• **REQUEST**:
For the listing underneath, give the count of lines containing the string "from" and nothing further.

• **SOURCE DATA**:
* * *

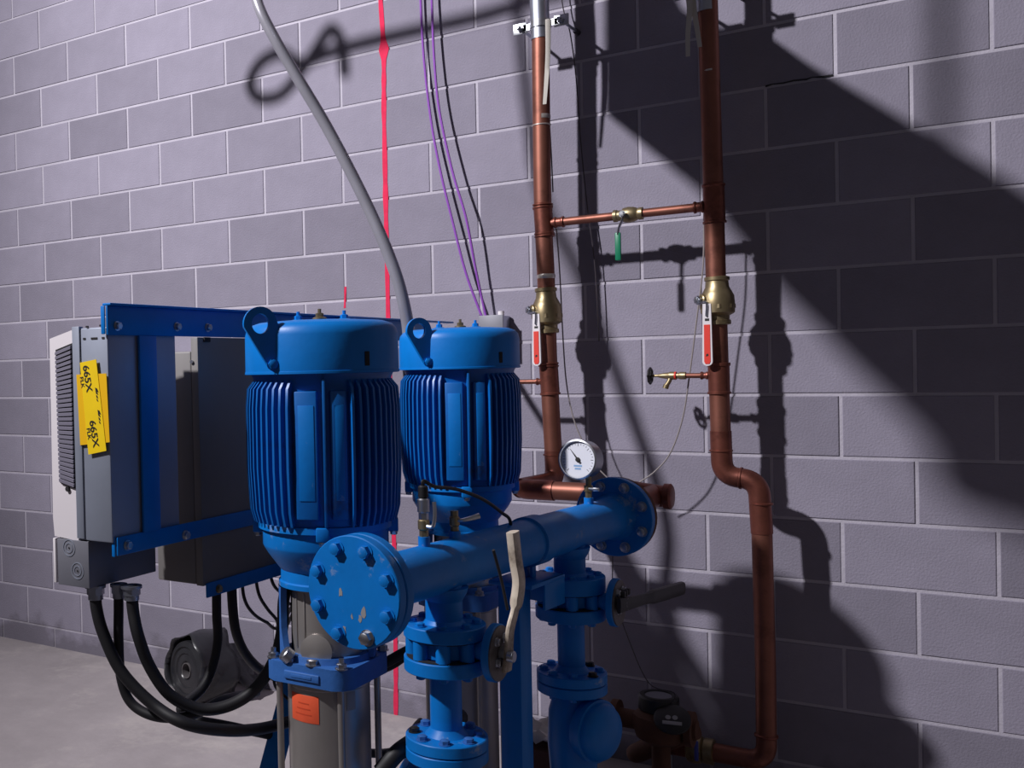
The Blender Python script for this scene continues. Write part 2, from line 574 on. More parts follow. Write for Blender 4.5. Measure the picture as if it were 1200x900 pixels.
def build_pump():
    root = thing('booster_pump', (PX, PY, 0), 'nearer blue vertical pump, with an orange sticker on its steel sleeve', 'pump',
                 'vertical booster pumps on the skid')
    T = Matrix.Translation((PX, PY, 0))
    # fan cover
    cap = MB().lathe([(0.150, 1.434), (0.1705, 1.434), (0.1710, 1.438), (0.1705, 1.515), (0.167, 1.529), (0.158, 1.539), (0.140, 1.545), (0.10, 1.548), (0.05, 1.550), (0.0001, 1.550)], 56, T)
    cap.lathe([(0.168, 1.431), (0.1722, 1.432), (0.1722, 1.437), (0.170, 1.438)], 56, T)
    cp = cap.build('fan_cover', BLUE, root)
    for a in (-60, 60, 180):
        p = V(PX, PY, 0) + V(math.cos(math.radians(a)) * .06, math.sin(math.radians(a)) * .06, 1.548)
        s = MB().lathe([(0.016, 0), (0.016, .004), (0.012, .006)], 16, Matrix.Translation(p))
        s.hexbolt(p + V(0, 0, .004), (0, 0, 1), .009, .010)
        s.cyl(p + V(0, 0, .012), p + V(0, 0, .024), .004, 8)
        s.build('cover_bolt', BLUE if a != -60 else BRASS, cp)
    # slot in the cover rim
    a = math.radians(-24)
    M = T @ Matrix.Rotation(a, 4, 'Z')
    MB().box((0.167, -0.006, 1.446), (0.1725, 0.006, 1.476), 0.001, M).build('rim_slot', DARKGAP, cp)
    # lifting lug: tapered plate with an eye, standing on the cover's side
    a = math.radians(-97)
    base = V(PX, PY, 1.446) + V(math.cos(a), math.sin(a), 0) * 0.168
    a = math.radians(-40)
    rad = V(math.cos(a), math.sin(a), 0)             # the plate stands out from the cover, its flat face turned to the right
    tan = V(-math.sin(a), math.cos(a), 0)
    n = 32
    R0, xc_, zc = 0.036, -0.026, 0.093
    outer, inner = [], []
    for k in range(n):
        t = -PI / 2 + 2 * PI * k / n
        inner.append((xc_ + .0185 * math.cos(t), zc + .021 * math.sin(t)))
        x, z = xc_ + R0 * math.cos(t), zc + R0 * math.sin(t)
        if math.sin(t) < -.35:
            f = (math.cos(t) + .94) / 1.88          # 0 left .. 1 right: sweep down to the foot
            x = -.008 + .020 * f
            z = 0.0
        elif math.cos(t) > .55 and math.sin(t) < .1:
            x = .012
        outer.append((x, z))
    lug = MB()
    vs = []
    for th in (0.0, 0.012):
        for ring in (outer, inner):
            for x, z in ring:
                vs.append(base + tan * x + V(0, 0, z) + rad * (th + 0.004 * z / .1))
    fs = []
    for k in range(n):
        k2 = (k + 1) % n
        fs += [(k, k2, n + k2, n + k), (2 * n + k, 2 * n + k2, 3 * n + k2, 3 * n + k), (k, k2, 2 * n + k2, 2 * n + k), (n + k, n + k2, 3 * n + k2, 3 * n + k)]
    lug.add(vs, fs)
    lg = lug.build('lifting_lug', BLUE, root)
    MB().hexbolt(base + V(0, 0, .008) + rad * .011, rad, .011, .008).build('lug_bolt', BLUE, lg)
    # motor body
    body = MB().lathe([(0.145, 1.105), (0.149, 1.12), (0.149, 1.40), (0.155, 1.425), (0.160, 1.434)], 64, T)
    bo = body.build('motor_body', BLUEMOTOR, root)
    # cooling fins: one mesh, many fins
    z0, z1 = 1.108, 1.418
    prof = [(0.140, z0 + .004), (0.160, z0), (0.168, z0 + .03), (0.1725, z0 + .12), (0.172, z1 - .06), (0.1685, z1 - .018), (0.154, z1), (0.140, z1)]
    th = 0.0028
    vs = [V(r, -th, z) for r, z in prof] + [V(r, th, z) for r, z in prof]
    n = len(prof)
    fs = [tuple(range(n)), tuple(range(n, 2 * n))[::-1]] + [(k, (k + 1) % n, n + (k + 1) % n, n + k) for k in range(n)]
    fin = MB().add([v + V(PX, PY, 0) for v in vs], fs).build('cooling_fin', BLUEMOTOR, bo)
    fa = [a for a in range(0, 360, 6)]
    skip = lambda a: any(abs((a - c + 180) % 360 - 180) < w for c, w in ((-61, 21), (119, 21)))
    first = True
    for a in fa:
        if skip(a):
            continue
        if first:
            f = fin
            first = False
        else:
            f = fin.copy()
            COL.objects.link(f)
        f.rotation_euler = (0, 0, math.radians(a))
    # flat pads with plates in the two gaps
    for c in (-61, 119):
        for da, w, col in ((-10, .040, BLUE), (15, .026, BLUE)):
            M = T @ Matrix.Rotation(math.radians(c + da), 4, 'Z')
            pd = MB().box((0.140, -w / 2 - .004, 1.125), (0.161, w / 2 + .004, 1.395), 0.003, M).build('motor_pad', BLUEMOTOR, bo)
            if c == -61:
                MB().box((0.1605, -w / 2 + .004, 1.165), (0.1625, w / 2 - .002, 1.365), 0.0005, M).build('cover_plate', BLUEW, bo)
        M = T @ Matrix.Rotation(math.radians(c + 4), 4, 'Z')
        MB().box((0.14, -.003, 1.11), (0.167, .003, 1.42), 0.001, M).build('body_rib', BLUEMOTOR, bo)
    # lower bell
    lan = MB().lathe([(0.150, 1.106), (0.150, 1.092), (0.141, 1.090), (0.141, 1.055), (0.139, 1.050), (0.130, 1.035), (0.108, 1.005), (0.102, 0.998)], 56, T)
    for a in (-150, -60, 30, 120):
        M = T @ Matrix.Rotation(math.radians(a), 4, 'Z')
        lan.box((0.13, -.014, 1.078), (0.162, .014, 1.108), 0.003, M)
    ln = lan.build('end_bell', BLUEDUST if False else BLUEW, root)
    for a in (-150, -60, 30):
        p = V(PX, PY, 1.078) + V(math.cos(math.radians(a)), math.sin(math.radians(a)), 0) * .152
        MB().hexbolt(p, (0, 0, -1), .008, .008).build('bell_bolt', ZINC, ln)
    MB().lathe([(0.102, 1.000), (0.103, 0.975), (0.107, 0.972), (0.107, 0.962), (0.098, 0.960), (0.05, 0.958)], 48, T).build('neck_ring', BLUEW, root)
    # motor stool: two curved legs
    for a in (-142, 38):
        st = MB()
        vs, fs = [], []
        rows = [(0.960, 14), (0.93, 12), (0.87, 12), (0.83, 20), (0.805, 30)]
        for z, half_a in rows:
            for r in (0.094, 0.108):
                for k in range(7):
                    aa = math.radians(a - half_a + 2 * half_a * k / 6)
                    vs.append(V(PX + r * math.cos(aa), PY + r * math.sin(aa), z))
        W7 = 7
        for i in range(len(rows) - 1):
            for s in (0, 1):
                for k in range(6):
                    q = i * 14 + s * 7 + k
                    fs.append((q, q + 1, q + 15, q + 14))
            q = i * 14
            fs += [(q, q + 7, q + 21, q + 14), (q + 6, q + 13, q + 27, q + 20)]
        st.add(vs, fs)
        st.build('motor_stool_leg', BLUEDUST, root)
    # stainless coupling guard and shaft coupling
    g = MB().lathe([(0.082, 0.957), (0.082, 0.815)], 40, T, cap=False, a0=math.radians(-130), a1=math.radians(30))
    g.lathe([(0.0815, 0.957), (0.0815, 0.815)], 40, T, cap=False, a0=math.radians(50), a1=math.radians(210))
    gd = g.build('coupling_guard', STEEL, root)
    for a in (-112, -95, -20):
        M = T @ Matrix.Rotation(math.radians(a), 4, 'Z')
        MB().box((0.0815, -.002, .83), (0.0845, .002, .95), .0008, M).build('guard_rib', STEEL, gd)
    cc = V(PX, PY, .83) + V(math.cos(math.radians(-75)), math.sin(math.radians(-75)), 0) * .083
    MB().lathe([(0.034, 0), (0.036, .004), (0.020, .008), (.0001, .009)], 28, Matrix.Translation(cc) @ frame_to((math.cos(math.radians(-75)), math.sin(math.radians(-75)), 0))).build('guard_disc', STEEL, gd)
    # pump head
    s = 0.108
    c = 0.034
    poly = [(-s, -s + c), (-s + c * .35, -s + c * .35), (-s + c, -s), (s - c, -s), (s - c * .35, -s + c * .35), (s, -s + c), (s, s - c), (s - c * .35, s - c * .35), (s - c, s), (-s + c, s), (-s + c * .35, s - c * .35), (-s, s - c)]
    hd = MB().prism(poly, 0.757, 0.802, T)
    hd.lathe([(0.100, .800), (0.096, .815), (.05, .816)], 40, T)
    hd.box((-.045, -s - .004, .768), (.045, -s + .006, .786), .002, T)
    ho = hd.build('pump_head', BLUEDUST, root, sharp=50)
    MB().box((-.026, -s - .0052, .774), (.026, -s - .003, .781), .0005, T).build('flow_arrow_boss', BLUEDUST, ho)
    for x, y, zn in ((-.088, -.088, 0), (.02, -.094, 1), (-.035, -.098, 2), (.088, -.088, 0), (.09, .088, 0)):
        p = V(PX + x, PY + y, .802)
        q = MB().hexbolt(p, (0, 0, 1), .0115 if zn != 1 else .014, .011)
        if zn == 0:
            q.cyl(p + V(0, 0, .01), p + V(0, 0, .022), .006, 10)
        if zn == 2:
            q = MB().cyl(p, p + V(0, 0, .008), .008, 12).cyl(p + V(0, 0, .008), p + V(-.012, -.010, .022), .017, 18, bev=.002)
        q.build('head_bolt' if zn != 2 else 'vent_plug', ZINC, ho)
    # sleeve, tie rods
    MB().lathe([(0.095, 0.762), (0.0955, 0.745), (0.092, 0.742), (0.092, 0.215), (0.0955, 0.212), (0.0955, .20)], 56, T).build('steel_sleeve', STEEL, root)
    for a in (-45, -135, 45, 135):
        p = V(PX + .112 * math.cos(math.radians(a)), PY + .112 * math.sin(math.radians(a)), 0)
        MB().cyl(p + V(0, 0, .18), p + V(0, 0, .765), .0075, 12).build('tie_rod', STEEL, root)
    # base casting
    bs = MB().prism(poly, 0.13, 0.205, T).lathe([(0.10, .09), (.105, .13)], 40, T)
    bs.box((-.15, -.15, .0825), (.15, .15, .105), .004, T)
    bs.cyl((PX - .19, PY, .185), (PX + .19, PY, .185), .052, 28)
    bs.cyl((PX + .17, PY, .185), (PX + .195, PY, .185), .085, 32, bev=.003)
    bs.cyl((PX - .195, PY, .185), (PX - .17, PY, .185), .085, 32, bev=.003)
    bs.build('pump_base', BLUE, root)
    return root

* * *

• **RESULT**:
2